* GIVEN REQUEST *
Extract everything from the first line through the line with "lid.build('lid', M['lid'], mh)", both ends included, except for any pictures.

* MATERIAL PROVIDED *
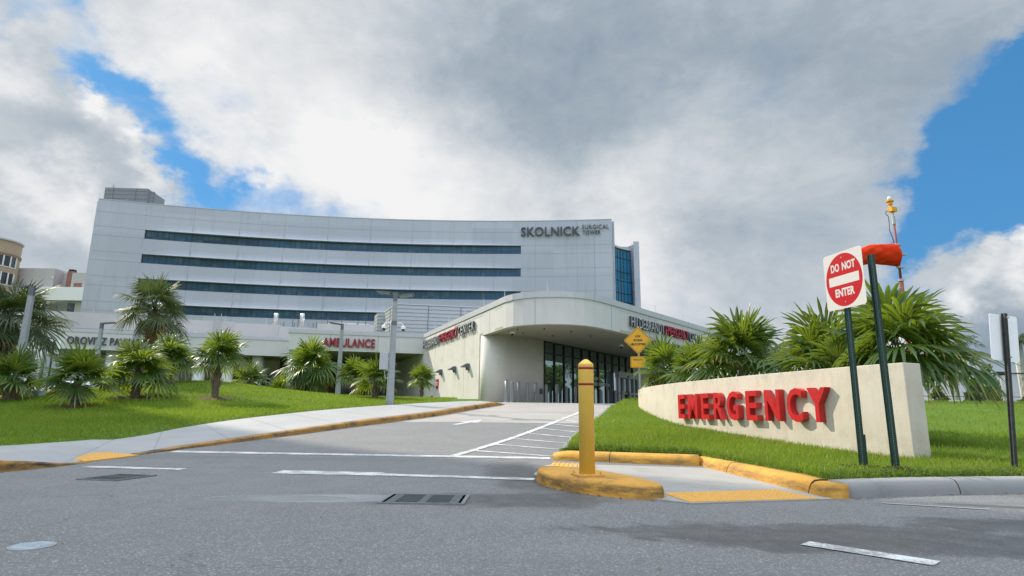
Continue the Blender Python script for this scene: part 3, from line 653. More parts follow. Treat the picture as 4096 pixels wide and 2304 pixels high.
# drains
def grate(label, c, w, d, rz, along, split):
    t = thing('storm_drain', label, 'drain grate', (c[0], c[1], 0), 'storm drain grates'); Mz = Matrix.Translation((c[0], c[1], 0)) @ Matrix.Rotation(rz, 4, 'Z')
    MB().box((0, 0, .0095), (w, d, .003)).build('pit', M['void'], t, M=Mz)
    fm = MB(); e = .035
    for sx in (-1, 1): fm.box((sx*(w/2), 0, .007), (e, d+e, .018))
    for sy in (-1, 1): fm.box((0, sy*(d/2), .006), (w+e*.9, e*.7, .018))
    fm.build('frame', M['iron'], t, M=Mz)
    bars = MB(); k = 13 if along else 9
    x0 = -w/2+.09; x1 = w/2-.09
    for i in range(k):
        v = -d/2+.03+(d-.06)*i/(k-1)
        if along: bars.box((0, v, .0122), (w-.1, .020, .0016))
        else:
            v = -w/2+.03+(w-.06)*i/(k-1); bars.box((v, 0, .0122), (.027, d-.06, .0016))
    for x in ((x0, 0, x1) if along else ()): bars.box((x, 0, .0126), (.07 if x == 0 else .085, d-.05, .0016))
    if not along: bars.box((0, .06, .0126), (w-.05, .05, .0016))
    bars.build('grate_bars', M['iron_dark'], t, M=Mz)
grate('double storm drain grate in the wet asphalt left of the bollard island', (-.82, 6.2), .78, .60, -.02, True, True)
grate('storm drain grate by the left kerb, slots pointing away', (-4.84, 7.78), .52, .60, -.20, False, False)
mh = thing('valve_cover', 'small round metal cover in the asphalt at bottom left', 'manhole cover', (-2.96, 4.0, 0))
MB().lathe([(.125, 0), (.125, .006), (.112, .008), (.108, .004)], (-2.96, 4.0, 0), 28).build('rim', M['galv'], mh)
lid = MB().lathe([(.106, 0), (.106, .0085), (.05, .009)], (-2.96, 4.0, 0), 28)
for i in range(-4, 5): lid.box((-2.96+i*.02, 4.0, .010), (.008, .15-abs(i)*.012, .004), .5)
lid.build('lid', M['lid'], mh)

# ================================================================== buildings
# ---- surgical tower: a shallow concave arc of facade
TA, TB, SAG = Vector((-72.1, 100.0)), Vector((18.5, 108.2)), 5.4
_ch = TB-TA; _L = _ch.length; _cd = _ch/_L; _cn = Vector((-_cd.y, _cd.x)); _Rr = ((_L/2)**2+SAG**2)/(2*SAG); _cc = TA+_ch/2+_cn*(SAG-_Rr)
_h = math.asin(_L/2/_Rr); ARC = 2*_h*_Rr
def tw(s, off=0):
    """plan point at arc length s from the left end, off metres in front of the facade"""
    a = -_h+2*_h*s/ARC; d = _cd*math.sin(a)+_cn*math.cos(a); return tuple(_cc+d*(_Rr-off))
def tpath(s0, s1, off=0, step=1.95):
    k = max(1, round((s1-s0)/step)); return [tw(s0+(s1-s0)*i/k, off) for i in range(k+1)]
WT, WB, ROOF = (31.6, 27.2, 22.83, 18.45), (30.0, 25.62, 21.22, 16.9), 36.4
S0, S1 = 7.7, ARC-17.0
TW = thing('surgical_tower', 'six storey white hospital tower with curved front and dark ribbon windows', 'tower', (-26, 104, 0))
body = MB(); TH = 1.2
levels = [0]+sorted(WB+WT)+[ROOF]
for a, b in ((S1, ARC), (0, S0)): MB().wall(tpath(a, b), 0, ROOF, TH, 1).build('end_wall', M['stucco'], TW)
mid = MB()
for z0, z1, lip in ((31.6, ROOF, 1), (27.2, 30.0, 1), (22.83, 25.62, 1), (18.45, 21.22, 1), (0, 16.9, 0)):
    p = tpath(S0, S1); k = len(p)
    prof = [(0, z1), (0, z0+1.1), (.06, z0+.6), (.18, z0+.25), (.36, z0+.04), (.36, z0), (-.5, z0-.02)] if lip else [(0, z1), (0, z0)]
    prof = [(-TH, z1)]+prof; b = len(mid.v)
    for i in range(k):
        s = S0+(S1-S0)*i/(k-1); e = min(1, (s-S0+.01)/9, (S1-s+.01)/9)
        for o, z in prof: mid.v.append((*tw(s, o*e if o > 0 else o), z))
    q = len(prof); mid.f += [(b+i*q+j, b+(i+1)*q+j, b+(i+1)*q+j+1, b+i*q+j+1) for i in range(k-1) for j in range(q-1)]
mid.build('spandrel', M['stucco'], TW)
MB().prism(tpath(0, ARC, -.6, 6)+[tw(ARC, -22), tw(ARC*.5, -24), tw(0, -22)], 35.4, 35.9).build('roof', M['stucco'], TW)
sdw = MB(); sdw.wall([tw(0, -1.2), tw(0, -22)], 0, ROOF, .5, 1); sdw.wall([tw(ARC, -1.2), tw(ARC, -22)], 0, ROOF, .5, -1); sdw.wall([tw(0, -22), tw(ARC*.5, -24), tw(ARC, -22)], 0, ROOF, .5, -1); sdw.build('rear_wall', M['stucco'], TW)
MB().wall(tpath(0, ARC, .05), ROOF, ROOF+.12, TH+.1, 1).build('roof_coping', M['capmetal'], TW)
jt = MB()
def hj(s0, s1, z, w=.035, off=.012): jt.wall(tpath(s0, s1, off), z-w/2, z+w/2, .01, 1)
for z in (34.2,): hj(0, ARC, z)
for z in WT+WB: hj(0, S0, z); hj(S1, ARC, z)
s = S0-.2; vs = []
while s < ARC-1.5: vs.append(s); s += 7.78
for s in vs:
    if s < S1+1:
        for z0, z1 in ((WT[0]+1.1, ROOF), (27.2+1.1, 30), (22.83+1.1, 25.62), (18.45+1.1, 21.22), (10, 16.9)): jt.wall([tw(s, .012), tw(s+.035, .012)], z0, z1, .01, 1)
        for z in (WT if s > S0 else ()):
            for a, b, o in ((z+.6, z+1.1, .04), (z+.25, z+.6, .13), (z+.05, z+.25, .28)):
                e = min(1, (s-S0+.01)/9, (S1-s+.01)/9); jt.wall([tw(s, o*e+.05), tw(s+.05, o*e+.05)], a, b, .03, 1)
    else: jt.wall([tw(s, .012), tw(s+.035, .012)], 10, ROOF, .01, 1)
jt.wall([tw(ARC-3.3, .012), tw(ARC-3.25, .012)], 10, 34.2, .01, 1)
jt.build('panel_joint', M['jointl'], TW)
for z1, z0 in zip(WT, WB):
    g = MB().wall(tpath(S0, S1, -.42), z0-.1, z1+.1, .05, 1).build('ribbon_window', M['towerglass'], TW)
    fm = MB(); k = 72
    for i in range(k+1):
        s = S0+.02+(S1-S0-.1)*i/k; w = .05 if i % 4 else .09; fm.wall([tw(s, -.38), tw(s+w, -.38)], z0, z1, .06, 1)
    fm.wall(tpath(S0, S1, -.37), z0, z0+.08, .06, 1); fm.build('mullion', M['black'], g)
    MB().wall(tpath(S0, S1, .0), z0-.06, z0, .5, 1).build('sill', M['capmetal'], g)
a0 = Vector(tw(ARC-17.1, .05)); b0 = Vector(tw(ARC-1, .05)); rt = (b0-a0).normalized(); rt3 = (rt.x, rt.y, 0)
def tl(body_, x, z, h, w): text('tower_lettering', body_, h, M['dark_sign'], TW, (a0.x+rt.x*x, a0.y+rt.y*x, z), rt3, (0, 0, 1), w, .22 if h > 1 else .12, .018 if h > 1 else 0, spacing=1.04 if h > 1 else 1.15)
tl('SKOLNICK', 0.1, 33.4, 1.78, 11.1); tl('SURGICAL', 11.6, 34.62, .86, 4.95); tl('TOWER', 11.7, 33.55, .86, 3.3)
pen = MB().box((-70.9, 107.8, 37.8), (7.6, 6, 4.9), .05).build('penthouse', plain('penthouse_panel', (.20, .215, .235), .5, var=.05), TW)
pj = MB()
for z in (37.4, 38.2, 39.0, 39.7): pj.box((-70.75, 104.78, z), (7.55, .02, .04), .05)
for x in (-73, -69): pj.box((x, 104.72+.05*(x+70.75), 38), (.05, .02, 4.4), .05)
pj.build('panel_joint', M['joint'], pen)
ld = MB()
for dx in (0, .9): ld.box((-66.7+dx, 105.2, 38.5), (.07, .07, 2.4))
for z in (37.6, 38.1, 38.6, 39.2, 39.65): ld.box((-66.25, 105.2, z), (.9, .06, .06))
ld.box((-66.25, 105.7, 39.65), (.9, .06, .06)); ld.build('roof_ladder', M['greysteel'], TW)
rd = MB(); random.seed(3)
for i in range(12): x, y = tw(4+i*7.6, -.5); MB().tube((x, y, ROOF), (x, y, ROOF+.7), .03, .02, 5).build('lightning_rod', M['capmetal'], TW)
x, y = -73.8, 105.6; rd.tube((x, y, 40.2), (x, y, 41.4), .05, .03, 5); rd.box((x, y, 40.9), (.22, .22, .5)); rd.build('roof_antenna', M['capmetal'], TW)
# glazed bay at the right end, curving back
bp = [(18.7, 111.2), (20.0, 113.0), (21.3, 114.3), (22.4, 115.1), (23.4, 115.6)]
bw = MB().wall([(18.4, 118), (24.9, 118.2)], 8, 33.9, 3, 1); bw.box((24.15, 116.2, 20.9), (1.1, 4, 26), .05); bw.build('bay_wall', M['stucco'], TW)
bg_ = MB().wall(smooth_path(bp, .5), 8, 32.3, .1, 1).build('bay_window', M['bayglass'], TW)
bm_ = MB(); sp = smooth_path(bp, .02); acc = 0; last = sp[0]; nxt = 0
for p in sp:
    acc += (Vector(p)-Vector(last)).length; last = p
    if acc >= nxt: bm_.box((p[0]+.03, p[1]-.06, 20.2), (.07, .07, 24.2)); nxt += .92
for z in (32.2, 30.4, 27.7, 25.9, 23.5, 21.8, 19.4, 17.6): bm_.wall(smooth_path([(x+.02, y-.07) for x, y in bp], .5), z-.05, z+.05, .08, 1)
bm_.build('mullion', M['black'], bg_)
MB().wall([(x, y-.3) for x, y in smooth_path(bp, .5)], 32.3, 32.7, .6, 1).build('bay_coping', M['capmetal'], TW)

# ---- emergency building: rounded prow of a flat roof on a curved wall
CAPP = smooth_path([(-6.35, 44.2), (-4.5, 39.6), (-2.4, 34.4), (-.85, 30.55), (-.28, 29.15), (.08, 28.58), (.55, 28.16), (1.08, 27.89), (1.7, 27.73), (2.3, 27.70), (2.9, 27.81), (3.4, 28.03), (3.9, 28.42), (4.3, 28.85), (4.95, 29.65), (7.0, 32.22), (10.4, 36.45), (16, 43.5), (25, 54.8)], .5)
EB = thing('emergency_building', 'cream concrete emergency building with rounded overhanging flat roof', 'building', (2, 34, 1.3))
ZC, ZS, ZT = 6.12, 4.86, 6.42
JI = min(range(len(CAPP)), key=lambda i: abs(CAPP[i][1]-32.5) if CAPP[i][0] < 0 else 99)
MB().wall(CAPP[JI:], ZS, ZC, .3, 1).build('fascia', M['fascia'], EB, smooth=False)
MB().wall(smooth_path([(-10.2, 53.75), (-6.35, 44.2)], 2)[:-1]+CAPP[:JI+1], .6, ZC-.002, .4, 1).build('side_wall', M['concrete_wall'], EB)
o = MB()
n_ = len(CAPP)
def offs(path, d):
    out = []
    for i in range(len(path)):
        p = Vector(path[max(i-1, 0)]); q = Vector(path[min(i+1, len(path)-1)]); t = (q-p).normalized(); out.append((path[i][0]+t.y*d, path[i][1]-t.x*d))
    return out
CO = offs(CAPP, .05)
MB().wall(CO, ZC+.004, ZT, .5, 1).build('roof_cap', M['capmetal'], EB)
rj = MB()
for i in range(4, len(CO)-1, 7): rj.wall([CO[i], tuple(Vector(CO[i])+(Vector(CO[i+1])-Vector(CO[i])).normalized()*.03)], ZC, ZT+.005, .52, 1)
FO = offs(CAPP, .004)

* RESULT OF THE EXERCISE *
Continue the Blender Python script for this scene: part 3, from line 653. More parts follow. Treat the picture as 4096 pixels wide and 2304 pixels high.
# drains
def grate(label, c, w, d, rz, along, split):
    t = thing('storm_drain', label, 'drain grate', (c[0], c[1], 0), 'storm drain grates'); Mz = Matrix.Translation((c[0], c[1], 0)) @ Matrix.Rotation(rz, 4, 'Z')
    MB().box((0, 0, .0095), (w, d, .003)).build('pit', M['void'], t, M=Mz)
    fm = MB(); e = .035
    for sx in (-1, 1): fm.box((sx*(w/2), 0, .007), (e, d+e, .018))
    for sy in (-1, 1): fm.box((0, sy*(d/2), .006), (w+e*.9, e*.7, .018))
    fm.build('frame', M['iron'], t, M=Mz)
    bars = MB(); k = 13 if along else 9
    x0 = -w/2+.09; x1 = w/2-.09
    for i in range(k):
        v = -d/2+.03+(d-.06)*i/(k-1)
        if along: bars.box((0, v, .0122), (w-.1, .020, .0016))
        else:
            v = -w/2+.03+(w-.06)*i/(k-1); bars.box((v, 0, .0122), (.027, d-.06, .0016))
    for x in ((x0, 0, x1) if along else ()): bars.box((x, 0, .0126), (.07 if x == 0 else .085, d-.05, .0016))
    if not along: bars.box((0, .06, .0126), (w-.05, .05, .0016))
    bars.build('grate_bars', M['iron_dark'], t, M=Mz)
grate('double storm drain grate in the wet asphalt left of the bollard island', (-.82, 6.2), .78, .60, -.02, True, True)
grate('storm drain grate by the left kerb, slots pointing away', (-4.84, 7.78), .52, .60, -.20, False, False)
mh = thing('valve_cover', 'small round metal cover in the asphalt at bottom left', 'manhole cover', (-2.96, 4.0, 0))
MB().lathe([(.125, 0), (.125, .006), (.112, .008), (.108, .004)], (-2.96, 4.0, 0), 28).build('rim', M['galv'], mh)
lid = MB().lathe([(.106, 0), (.106, .0085), (.05, .009)], (-2.96, 4.0, 0), 28)
for i in range(-4, 5): lid.box((-2.96+i*.02, 4.0, .010), (.008, .15-abs(i)*.012, .004), .5)
lid.build('lid', M['lid'], mh)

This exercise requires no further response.